Vergeef ons onze schulden, zoals wij onze schuldenaars vergeven - 7/10
Schuld en vergeving
Deze bede geeft woorden aan wat we vaak zo moeilijk onder ogen kunnen zien. Jezus gaf het Onze vader ook voor de momenten dat we zelf de woorden niet zo goed kunnen vinden.
Bijbeltekst(en)
Matteüs 6
In heel wat kerken en christelijke groepen wordt er over schuld niet meer gesproken. Schuld is een woord uit het verleden. Toen oma ‘per ongeluk’ zwanger werd voordat ze getrouwd was, moest ze schuld belijden voor de kerk – een grote vernedering. Het heeft heel wat mensen de kerk uit gejaagd. En daar komt bij dat we ook moeite hebben met collectieve schuld. Denk maar aan het moeizame proces rond excuses voor het slavernijverleden. Terwijl het heel Bijbels zou zijn om in zulke gevallen juist wél de collectieve verantwoordelijkheid te benoemen.
Ondanks onze moeite wordt het woord ‘schuld’ in de meeste kerken wekelijks gebruikt, namelijk in het Onzevader. Vergeef ons onze schulden. Iedereen die meebidt, vraagt hardop om vergeving voor zijn of haar schulden. Het gebed gaat er vanuit dat iedereen dat nodig heeft. Het gaat in het gebed over schuld én vergeving. En dat gebeurt op een bijzondere manier. In het eerste deel van de regel vraag je als bidder aan God of Hij je schulden wilt vergeven. Maar in het tweede deel van de regel ben je zelf degene die een ander vergeeft.
Als we deze gebedsregel bewust uitspreken, denken we over het algemeen aan schuldig zijn tegenover God. En dat is ongetwijfeld ook bedoeld. Maar laten we niet te snel gaan. Het Griekse woord dat hier gebruikt wordt voor ‘schuld’ (ofeilêma) betekent gewoonlijk ‘financiële schuld’. Je zou de gebedsregel dus ook kunnen vertalen als ‘scheld ons onze schulden kwijt’. Zo concreet is dus het beeld dat in het Onzevader gebruikt wordt om onze verhouding met God weer te geven. Zonder Gods vergeving, zonder kwijtschelding van onze schulden, kunnen we eigenlijk niet doorleven. Gods vergeving is voor ons net zo nodig als het dagelijks brood.
In het Nieuwe Testament wordt een duidelijke link gelegd tussen Jezus’ komst naar de aarde, zijn dood aan het kruis, en het overwinnen van de kwade machten.

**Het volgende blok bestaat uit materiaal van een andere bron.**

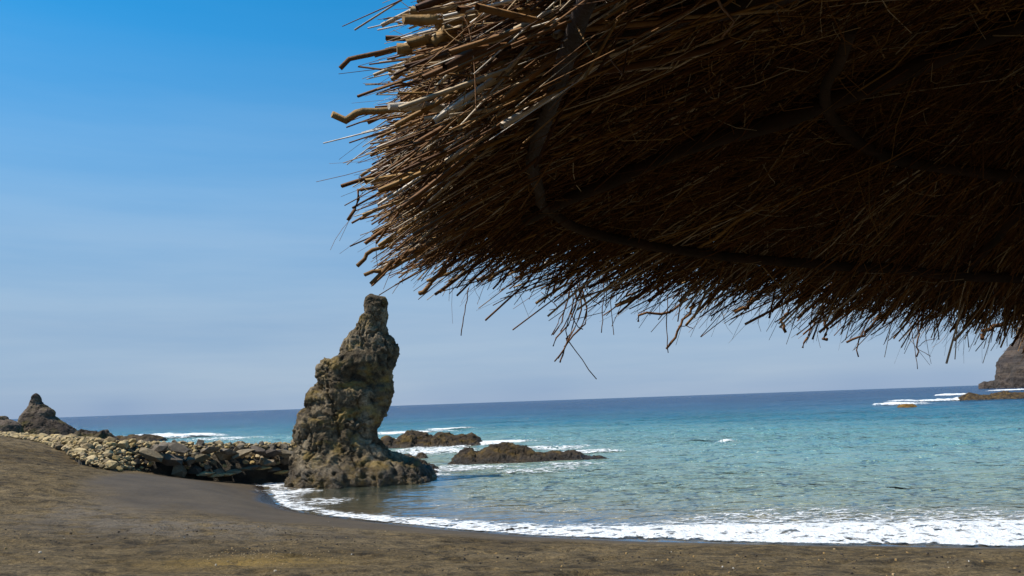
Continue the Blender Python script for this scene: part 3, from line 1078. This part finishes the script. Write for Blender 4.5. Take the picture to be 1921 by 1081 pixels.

Naar aanleiding van zulke teksten zou je gemakkelijk kunnen denken: als je maar in Jezus Christus gelooft, zijn je zonden vergeven. Even bidden, en klaar ben ik. Maar dan doe je het Nieuwe Testament geen recht. Met het bidden van de woorden ‘vergeef ons onze schulden’ laat je merken dat je weet dat je niet altijd leeft zoals God het bedoeld heeft. We leven nog in de tijd voor Gods nieuwe wereld definitief aanbreekt, we hebben Hem nodig om verder te kunnen – juist ook nu we door Jezus Christus perspectief gekregen hebben.
En zoals eerder gezegd, de gebedsregel houdt hier niet op! Het ene moment staan wij als verantwoordelijke mens tegenover God, het volgende moment staat een ander mens tegenover ons als schuldige. En wat doen wij dan?
Misschien is deze regel wel de moeilijkste van het hele Onzevader. Er wordt echt iets van ons gevraagd: inzicht in ons eigen falen, en een groot hart richting andere mensen. Kunnen we dat eigenlijk wel? Aan de andere kant: is er niet elke dag wel een moment waarop je je schuldig voelt – als persoon, als lid van een groep? Jezus gaf het Onzevader juist ook voor de momenten dat we de woorden zelf niet zo goed kunnen vinden. Juist ook deze gebedsregel geeft woorden aan wat we vaak zo moeilijk onder ogen kunnen zien, zeker in deze tijd.
Vraag je God wel eens om vergeving? En hoe doe je dat dan? En: heb je wel eens heel bewust iemand vergeven die jou onrecht had aangedaan?